仕事の棚卸しをしたら、泣きそうになった
年度末である。
年度末といえば評価。…これ、去年も同じこと言ってるな。
わたしの仕事場は子どもたちの生活の場だが、ただ漫然と日々を送るわけじゃない。個別の支援計画に基づいて、意図的な関わりをすることがミソ。だからその手応えを振り返って、次年度の計画に盛り込んでいくのだ。
ちなみにその支援計画というのは、発達課題に照らしながら組み立てている。
子どもは今まさに発達のさなかにある存在。いまどこにいるのか、現在地を確認して、それを起点に目標を決めるのだ。だってそうじゃなきゃ、6歳児にアイデンティティの確立を求めるようなヘンテコな支援になってしまう。
過去のnote記事を読み返していたら、エリクソンの発達段階についてまとめたものを見つけた。
これを読み返して、めちゃくちゃ耳が痛かった。
自律性の獲得を目標に掲げていた中学生の支援計画で、つい先日「自律性を育めた感じしないんだよなあ」と同僚に愚痴ってしまったのだけど。自律性は「信じて待つ」ことだと、当時のわたしは書いている。信じて待つ、全然できてないやん〜!!
つい口を出しちゃう。
できていないことに目が行ってしまう。
「またなの?」ってイラッとしちゃう。
人間だもの、しかたないことだけど。
だけど子どもの課題に単純に振り回されているだけじゃ、「意図的な関わり」ができたとはとても言えない。
一歩下がって状況を俯瞰して、適切なアプローチを見極めてこその仕事である。
そうだ、まずはできたことだけを見てみよう。
課題がたくさんあるのは日々の生活でひしひしと感じている。そればかり見ていると、この1年間にまるで何の実りもなかったかのように思ってしまう。だけど見逃しているだけで、ほんの小さな変化の積み重ねで、子どもはちゃんと成長している。大人ならまだしも、相手は成長の塊の子どもである。同じ場所に留まっているはずがない。
たとえば、そうだな。
前ほど泣かなくなった。泣いて主張を通す代わりに、言葉を使えるようになった。これはコミュニケーションの成長だし、関係性の成熟だ。

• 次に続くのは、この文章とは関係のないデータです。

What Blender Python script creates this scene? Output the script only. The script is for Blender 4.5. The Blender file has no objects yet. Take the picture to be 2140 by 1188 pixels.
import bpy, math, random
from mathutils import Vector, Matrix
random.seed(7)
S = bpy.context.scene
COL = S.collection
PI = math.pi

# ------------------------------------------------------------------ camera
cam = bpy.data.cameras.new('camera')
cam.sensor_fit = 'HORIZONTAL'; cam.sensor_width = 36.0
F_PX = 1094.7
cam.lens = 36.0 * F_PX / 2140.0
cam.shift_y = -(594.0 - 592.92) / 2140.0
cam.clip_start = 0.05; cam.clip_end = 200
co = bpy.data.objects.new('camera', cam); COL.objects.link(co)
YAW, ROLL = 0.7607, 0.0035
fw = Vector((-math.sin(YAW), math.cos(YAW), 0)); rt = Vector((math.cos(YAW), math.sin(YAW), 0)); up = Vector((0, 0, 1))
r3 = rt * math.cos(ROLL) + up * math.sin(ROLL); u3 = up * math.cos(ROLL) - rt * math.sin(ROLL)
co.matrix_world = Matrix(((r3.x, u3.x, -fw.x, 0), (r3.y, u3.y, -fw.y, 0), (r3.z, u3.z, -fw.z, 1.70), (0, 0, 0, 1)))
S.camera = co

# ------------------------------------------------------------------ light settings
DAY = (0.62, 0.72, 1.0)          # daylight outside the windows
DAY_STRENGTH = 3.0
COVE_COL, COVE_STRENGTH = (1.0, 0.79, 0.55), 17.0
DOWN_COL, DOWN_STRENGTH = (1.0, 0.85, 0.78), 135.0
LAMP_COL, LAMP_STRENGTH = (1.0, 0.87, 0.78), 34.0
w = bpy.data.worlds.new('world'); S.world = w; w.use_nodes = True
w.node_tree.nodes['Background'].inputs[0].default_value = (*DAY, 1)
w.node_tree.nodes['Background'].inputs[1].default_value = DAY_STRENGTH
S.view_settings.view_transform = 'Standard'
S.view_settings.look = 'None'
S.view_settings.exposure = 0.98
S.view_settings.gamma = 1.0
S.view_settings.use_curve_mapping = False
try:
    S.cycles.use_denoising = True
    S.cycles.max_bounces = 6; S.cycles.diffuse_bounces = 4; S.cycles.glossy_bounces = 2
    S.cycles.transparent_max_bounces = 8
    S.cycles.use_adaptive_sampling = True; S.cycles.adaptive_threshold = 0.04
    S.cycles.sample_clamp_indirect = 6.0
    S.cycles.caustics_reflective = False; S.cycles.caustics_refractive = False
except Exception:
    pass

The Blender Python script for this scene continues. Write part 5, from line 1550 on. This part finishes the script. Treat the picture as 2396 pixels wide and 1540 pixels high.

家族への理解が進んだ。今までどこかフワッとしたファンタジーのなかで生きてきたのが、現実を知る作業を通して少し地に足がついてきた感じがする。
決して楽しいばかりの作業ではなかったはずだし、むしろ耳を塞ぎたくなるような不都合な現実を直視するという負担の大きいものだったと想像するけれど、だけどちゃんとついてきてくれた。一緒にその作業ができたということは、わたしたちにとっての宝だと思う。そうやって大人と困難を乗り越えていく経験は、きっと糧になる。自律性なんて屁でもなくなる日が来るだろう。
相変わらず行動指針は「怒られないように」だけど、やらなきゃいけないと観念したことについては淡々とこなす力がついた。小学生の頃とは比べ物にならないほどの勉強の質と量の圧を受けて、低空飛行ながらもなんとかやりきっているのは、基礎体力がついた証拠なのだと思う。求められるレベルがぐんぐん引き上げられていくから気づきにくいけど、確実に成長している。
友だちとの関係もそう。
周囲を見て客観的に自分を捉えて行動を修正する、といういかにも思春期っぽいことを実はちゃんとやっている。実はちゃんと見えているんだ。
なんだ、できてることいっぱいあるじゃん。なんか泣きそう。今日たくさん褒めてあげよう。頑張ったねって、おみそれしましたって。
絶望なんかなかった。さすがだな、いい仕事だな。